Si no sonara irónico y hasta casi grouchesco, se diría que Adolfo Suárez no sólo fue el primero, sino que ha sido el mejor ex presidente del Gobierno que ha dado la democracia en este país. Supo, sin duda, hacer gala de pies de plomo con los zapatos llenos de gravilla, y conservar la cabeza fría frente al sable de Damocles que lo vigilaba, hasta que lo puso, finalmente, entre la pistola y la pared, en el mismísimo hemiciclo, la noche del 23 de febrero de 1981.

"Me encontraba balanceándome sobre un alambre de aceite, con enorme riesgo de caer por la izquierda o por la derecha, y tanta atención puse para no hacerlo, que terminé cayéndome por el centro, que es por donde hay menos protección y más duele", agregó en aquella entrevista, un lustro después de su dimisión y a siete semanas de haber obtenido un resultado más bien discreto con el CDS (19 escaños en el Congreso de los Diputados), como tercera fuerza política.

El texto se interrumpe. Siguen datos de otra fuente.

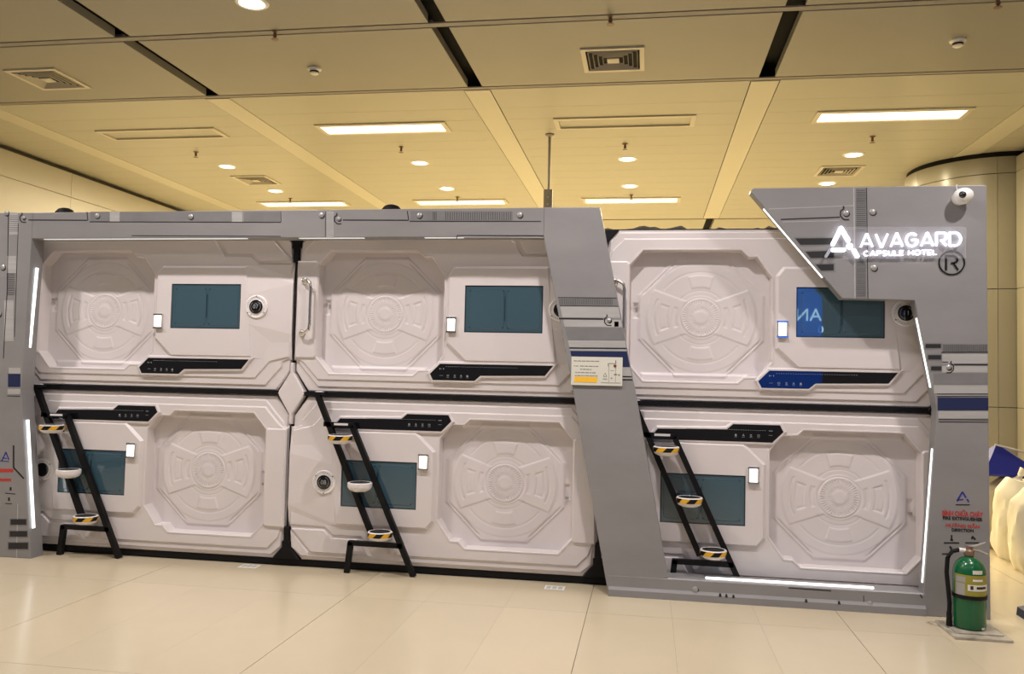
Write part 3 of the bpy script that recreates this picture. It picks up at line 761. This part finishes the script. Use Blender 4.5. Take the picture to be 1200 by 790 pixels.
deco(pil, 'vent_slot', [rct(720, 377, 725, 383)], m_cladD)
# --- sign board
deco(signp, 'groove_print', [ln(915, 257.2, 984, 254.6, 1.3), ln(1015.5, 220, 1017, 350, .9), ln(1103, 413, 1157.5, 412.8, 1), ln(1118, 427.3, 1157.5, 427.5, 1.5), ln(1104, 424.5, 1111, 424.5, 1.2),
     ln(1098, 462, 1158, 462, .9), ln(1098, 464.7, 1158, 464.2, .8), ln(1100, 491.6, 1158, 492, .9), ln(1100, 494.4, 1158, 494.8, .9)], m_line, .0014)
deco(signp, 'pale_print', [ln(901, 245, 1000, 241, 1.0), ln(917, 260.2, 984, 258.6, .8), ln(1000.5, 220, 1002, 350, 1.3), rct(1104, 415, 1157.3, 426), rct(1104, 429, 1157.3, 436.5), rct(1094.5, 451.5, 1157.6, 461), ln(1097.5, 463.2, 1158, 463.2, 1.2), rct(1099.5, 482, 1158, 490.5)], m_cladL, .0008)
deco(signp, 'mid_print', [rct(1003, 220.5, 1015, 349.5), rct(1103.5, 403, 1157.3, 412.3), rct(1094, 437.5, 1157.4, 450.8)], m_cladM, .0007)
deco(signp, 'navy_stripe', [rct(1098.7, 466, 1158.2, 481)], m_navy)
deco(signp, 'vent_slot_rim', [[(930, 278), (979, 277.5), (979, 288), (937.5, 288.5)], [(941.5, 293.5), (979, 292.5), (979, 303.5), (949.5, 304)], [(954, 308.5), (979, 308), (979, 318.5), (962, 319)],
     rct(1083.5, 402, 1103.5, 409.5), rct(1086.5, 414.8, 1103.8, 422.6), rct(1090, 428, 1104, 435.5)], m_cladM, .0012)
deco(signp, 'vent_slot', [[(932, 279.5), (977, 279), (977, 286.5), (938, 287)], [(944, 295), (977, 294), (977, 302), (950, 302.5)], [(956, 310), (977, 309.5), (977, 317), (962, 317.3)],
     rct(1084.5, 403.2, 1102.5, 408), rct(1087.5, 416.2, 1102.8, 421.4), rct(1091, 429.4, 1103, 434.3)], m_cladD, .0020)
ribs(signp, 1003.5, 222, 1014.5, 272, 22, False); ribs(signp, 1003.5, 306, 1014.5, 348, 18, False); ribs(signp, 1105, 404, 1157, 412, 30)
for px, py in ((1022.5, 248.5), (1024, 314)): bolt(signp, px, py)
hook(signp, 990, 249.5, 1, 1); hook(signp, 1113, 430, .85, -1)
# --- rail
deco(rail, 'groove_print', [ln(924, 689, 974, 692.5, 1.4), ln(1012, 698, 1012.5, 715, 1), ln(1078, 697, 1081, 701, 1.4)], m_line)
for px, py in ((814.5, 691), (1019.5, 708)): bolt(rail, px, py)
b = new()
for x, z in ((.44, .048), (.475, .046), (.515, .045), (.92, .046), (1.10, .047)):
    prism(b, [(x-.008, z-.010), (x+.008, z-.010), (x+.004, z+.008), (x-.004, z+.008)], YF, YF-.0135)
cl2('scuff_mark', b, m_line, rail)
# --- light strips on the inner edges
def strip(parent, p0, p1, Y, w=.020, m=None, thick=.006):
    a, c = at(*p0, Y), at(*p1, Y); b = new(); bar(b, a, c, thick, w); build('light_strip', b, m or m_led, parent)
strip(side_p, (43.6, 314), (33.5, 422), -.150, .022); strip(side_p, (32.5, 492), (39.5, 619), -.175, .022)
for x0, x1 in ((-4.08, -2.60), (-2.24, -1.80), (-1.40, -1.15)):
    b = new(); box(b, x0, x1, -.20, -.18, BZ-.004, BZ+.001); build('light_strip', b, m_leddim, beam)
def edge_strip(parent, A, B, t0, t1, y0=-.186, y1=-.172, out=.002):
    A, B = Vector(A), Vector(B); t = (B-A).normalized(); nrm = Vector((t.y, -t.x))
    if nrm.x > 0: nrm = -nrm
    a = A+(B-A)*t0+nrm*out; c = A+(B-A)*t1+nrm*out
    b = new(); bar(b, (a.x, (y0+y1)/2, a.y), (c.x, (y0+y1)/2, c.y), .006, y1-y0); build('light_strip', b, m_led, parent)
edge_strip(signp, SIGN[0], SIGN[1], .15, .80); edge_strip(signp, SIGN[2], SIGN[3], .16, .80); edge_strip(signp, SIGN[4], SIGN[5], .02, .93)
b = new(); box(b, .36, 1.30, -.175, -.150, .124, .133); build('light_strip', b, m_led, rail)

# ------------------------------------------------------------------ lit hotel sign
sg = empty('hotel_sign', (1.43, -.23, 2.1)); tag(sg, 'lit white AVAGARD CAPSULE HOTEL lettering with triangular emblem', 'sign')
def sgb(name, b, m): o = build(name, b, m, sg); o.location = (-1.43, .23, -2.1); return o
YS = -.238
def pt(px, py): v = at(px, py, YS); return (v.x, v.z)
b = new(); a = [pt(989, 265.5), pt(1133.5, 265), pt(1133.5, 302.5), pt(989, 303)]; prism(b, a, -.2185, -.2225); sgb('acrylic_sheet', b, m_acryl)
def seg(px0, py0, px1, py1, w, name='emblem_bar', m=None):
    p, q = Vector(pt(px0, py0)), Vector(pt(px1, py1)); t = (q-p).normalized(); s = Vector((-t.y, t.x)); W_ = w*.00525/2; out = []
    for k in range(7): th = PI/2+PI*k/6; out.append(p+(t*math.cos(th)+s*math.sin(th))*W_)
    for k in range(7): th = -PI/2+PI*k/6; out.append(q+(t*math.cos(th)+s*math.sin(th))*W_)
    b = new(); prism(b, [tuple(o) for o in out], YS+.012, YS); sgb(name, b, m or m_letter)
seg(985.8, 267.5, 976.2, 286, 4.8); seg(985.8, 267.5, 994.2, 281.5, 4.8); seg(976, 292.8, 989, 292.8, 4.6); seg(973, 292.5, 968, 300.5, 3.2, m=m_ledoff); seg(1001, 293.5, 1004.8, 300.2, 4.6)
b = new(); c = pt(996, 288.5); prism(b, disc_poly(c[0], c[1], .0185, 20), YS+.012, YS); sgb('emblem_dot', b, m_letter)
def arc(cx, cy, rx, ry, a0, a1, n=10): return [(cx+rx*math.cos(math.radians(a0+(a1-a0)*k/n)), cy+ry*math.sin(math.radians(a0+(a1-a0)*k/n))) for k in range(n+1)]
GL = {'A': (1.0, [[(0, 0), (.46, 1), (.54, 1), (1, 0)], [(.30, .26), (.74, .26)]]),
      'V': (1.0, [[(0, 1), (.46, 0), (.54, 0), (1, 1)]]),
      'G': (1.0, [arc(.5, .5, .47, .5, 40, 360, 16)[:], [(.97, .5), (.45, .5)]]),
      'R': (.82, [[(0, 0), (0, 1), (.55, 1)]+arc(.55, .72, .27, .28, 90, -90, 8)+[(.34, .44)], [(.42, .44), (.82, 0)]]),
      'D': (.92, [[(0, 0), (0, 1), (.42, 1)]+arc(.42, .5, .48, .5, 90, -90, 12)+[(0, 0)]]),
      'C': (.85, [arc(.45, .5, .43, .5, 50, 310, 12)]),
      'P': (.75, [[(0, 0), (0, 1), (.45, 1)]+arc(.45, .72, .28, .28, 90, -90, 8)+[(.12, .44)]]),
      'S': (.75, [[(.7, 1), (.25, 1)]+arc(.25, .75, .22, .25, 90, 270, 6)+[(.5, .5)]+arc(.5, .25, .22, .25, 90, -90, 6)+[(.03, 0)]]),
      'U': (.8, [[(0, 1), (0, .4)]+arc(.4, .4, .4, .4, 180, 360, 10)+[(.8, 1)]]),
      'L': (.65, [[(0, 1), (0, 0), (.65, 0)]]), 'E': (.65, [[(.65, 1), (0, 1), (0, 0), (.65, 0)], [(0, .5), (.58, .5)]]),
      'H': (.8, [[(0, 0), (0, 1)], [(.8, 0), (.8, 1)], [(0, .5), (.8, .5)]]), 'O': (1.0, [arc(.5, .5, .5, .5, 0, 360, 18)]),
      'T': (.75, [[(0, 1), (.75, 1)], [(.375, 1), (.375, 0)]]), ' ': (.35, [])}
def word(s, p0, p1, ytop0, ytop1, w, gap, name):
    """letters from picture point p0 (left baseline) to p1 (right baseline)"""
    tot = sum(GL[c][0] for c in s)+gap*(len(s)-1); A, B = Vector(pt(*p0)), Vector(pt(*p1)); T = Vector(pt(p0[0], ytop0))
    hh = T.y-A.y; sc = (B-A)/tot; x = 0
    for c in s:
        b = new()
        for path in GL[c][1]:
            stroke(b, [(A.x+sc.x*(x+u), A.y+sc.y*(x+u)+hh*v) for u, v in path], w, YS, .012)
        if GL[c][1]: sgb('letter', b, m_letter)
        else: b.free()
        x += GL[c][0]+gap
word('AVAGARD', (1009, 289.5), (1126.5, 287.6), 274.5, 0, .0098, .27, 'AVAGARD')
word('CAPSULE HOTEL', (1012.5, 299.8), (1098, 298.2), 294.4, 0, .0044, .30, 'CAPSULE')
# registered mark
rg = empty('registered_mark', (1.69, -.225, 1.99)); tag(rg, 'black circled letter R on the grey board below the lit sign', 'sign')
c = at(1115, 308); R_ = .071
b = new(); prism(b, disc_poly(c.x, c.z, R_, 40), YF-.001, YF-.006, holes=[disc_poly(c.x, c.z, R_-.007, 40)]); o = build('ring', b, m_black, rg); o.location = (-1.69, .225, -1.99)
b = new(); stroke(b, [(c.x-.030, c.z-.042), (c.x-.030, c.z+.040), (c.x+.012, c.z+.040), (c.x+.030, c.z+.026), (c.x+.030, c.z+.010), (c.x+.012, c.z-.002), (c.x-.004, c.z-.002)], .009, YF-.006, .005)
stroke(b, [(c.x+.008, c.z-.002), (c.x+.034, c.z-.042)], .009, YF-.006, .005); o = build('letter', b, m_black, rg); o.location = (-1.69, .225, -1.99)

# dome camera on the sign board
dc = empty('security_camera', (1.745, -.21, 2.366)); tag(dc, 'small white security camera at the top right of the grey board', 'camera')
b = new(); lathe(b, [(.040, 0), (.040, .02), (.034, .035)], (0, 0, 0), 24, 'y'); build('base', b, m_camw, dc, True)
b = new(); bmesh.ops.create_uvsphere(b, u_segments=28, v_segments=18, radius=1); bmesh.ops.transform(b, verts=b.verts, matrix=Matrix.Translation((0, -.062, 0)) @ Matrix.Rotation(-.35, 4, 'Y') @ Matrix.Diagonal((.056, .048, .046, 1))); build('housing', b, m_camw, dc, True)
b = new(); bmesh.ops.create_uvsphere(b, u_segments=20, v_segments=12, radius=.021); bmesh.ops.transform(b, verts=b.verts, matrix=Matrix.Translation((-.014, -.096, .0))); build('lens', b, m_panel, dc, True)
b = new(); tube(b, [(-.01, -.01, .04), (-.02, -.02, .065), (-.012, -.004, .078)], .003, 6); build('cable', b, m_camw, dc, True)

# extinguisher instructions printed on the board
ins = empty('extinguisher_notice', (1.70, -.215, .8)); tag(ins, 'red and black fire extinguisher notice with small blue emblem above green cylinder', 'sign')
def insb(name, b, m):
    o = build(name, b, m, ins); o.location = (-1.70, .215, -.8); return o
def poly_on(polys, y=YF-.0012):
    b = new()
    for p in polys: prism(b, [(at(x, yy).x, at(x, yy).z) for x, yy in p], YF+.001, y)
    return b
insb('blue_emblem', poly_on([ln(1121.5, 587.5, 1127.8, 576.5, 2), ln(1127.8, 576.5, 1132, 583.5, 2), ln(1122, 586, 1129, 585.5, 1.4), ln(1133, 585, 1135.5, 588.5, 2)]), m_blue)
insb('emblem_caption', poly_on([rct(1120, 591, 1136.5, 592.3)]), m_cladD)
def nt(s, px, py, wpx, hpx, m):
    v = at(px, py); o = text('notice_text', s, 1, m, 0, 0, 0, ins, bold=.03)
    me = o.data; xs = [q.co.x for q in me.vertices]; zs = [q.co.z for q in me.vertices]
    sx = wpx*.00519/(max(xs)-min(xs)); sz = hpx*.00519/(max(zs)-min(zs)); cx = (max(xs)+min(xs))/2; cz = (max(zs)+min(zs))/2
    me.transform(Matrix.Translation((v.x-1.70, YF-.0015+.215, v.z-.8)) @ Matrix.Diagonal((sx, .5, sz, 1)) @ Matrix.Translation((-cx, 0, -cz)))
nt('BÌNH CHỮA CHÁY', 1128, 601.5, 41, 7.5, m_red); nt('FIRE EXTINGUISHER', 1128, 608, 40, 3.6, m_line)
nt('HƯỚNG DẪN', 1128, 615.5, 34, 5.2, m_red); nt('DIRECTION', 1128, 621.5, 22, 3.4, m_line)
insb('pictogram', poly_on([rct(1114.2, 627, 1116, 633), rct(1113.5, 632, 1117, 634), ln(1139, 628.5, 1143, 632.5, 2.2), rct(1138, 630, 1140, 632), ln(1113.5, 641, 1116.5, 646, 2.2), rct(1112.5, 640, 1114, 642)]), m_line)['kind'] = 'stuff'
insb('pictogram_caption', poly_on([rct(1106, 635.5, 1124, 637.2), rct(1131, 635.5, 1147, 637), rct(1104, 648.5, 1116, 650)]), m_cladD)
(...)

Hoy, otros ex presidentes (o supuestamente presidenciables) de Gobierno comparecerían con armadura, y exigirían un estricto protocolo para la concesión de una entrevista, que incluiría, seguramente, la revisión de sus respuestas antes de su publicación. Adolfo Suárez compareció en chancletas y traje de baño con una toalla de la piscina al hombro, sin otro avío que su seductora sonrisa de media luna y sin ninguna condición. Confesó algo que, al contraste con las desaprensivas técnicas del marketing actual, resulta candoroso. Fue cuando le pregunté si el eslogan de su partido, "El valor del centro", no encubría una cita subliminal, justamente, al valor mostrado la noche del 23-F, cuando, en estricta soledad, junto a su aún más corajudo ministro de Defensa y vicepresidente, Gutiérrez Mellado, desoyó el temible imperativo tejeriano "¡Todo-el-mundo-al-suelo!", y permaneció incólume, como una sombra quijotesca, en su escaño. "Contra el criterio de mis asesores de imagen, me he negado sistemáticamente a utilizar la célebre fotografía del Congreso con fines de propaganda electoral. No me parecería ético", señaló.

Adolfo Suárez era muy consciente del poder seductor de su sonrisa de media luna, que, con suma destreza, de pronto, hacía oscilar hasta el cuarto menguante de la circunspección más taciturna, cuando hablaba de asuntos severos ("Si en algo he sido intransigente es en mi convencimiento de que el Ejército debe subordinarse a las necesidades españolas, y no al revés", afirmaba), y, de pronto, la acrecentaba hasta la luna llena, con sonrisa de colgate total, bajo la tensa vena del entrecejo y la nariz aguileña, y, zas, un empático golpe en la espalda al interlocutor, cuando le tocaba atajar preguntas en exceso personales o frívolas.

"Yo no hago nudismo, ni playero ni de mi vida personal, pero siempre he practicado, en lo posible, nudismo político", afirmaba, para agregar, muy convincente: "Yo sigo estando donde me encontraba al comienzo de la Transición. Son los otros los que forman un decorado móvil que cambia su aspecto; la izquierda se derechiza y la derecha cambia de postura, según las circunstancias. Todo eso escapa a mi control, mientras que, por mi parte, continúo en el centro progresista que siempre he defendido y que, en la medida de lo posible, comencé a cumplir cuando era presidente del Gobierno".

Resulta difícil, en conclusión, no coincidir con el historiador Juan Pablo Fusi en que, con todo –pese a cierta ingravidez del personaje, o acaso por eso mismo–, "Adolfo Suárez ha sido el hombre exacto en el lugar exacto" para la convulsa Transición. Y, desde luego, le cabe la honra –que, por desgracia, ostenta todavía en rigurosa soledad– de una acción que cada vez ha resultado más y más inaudita: ante las adversidades, dimitir.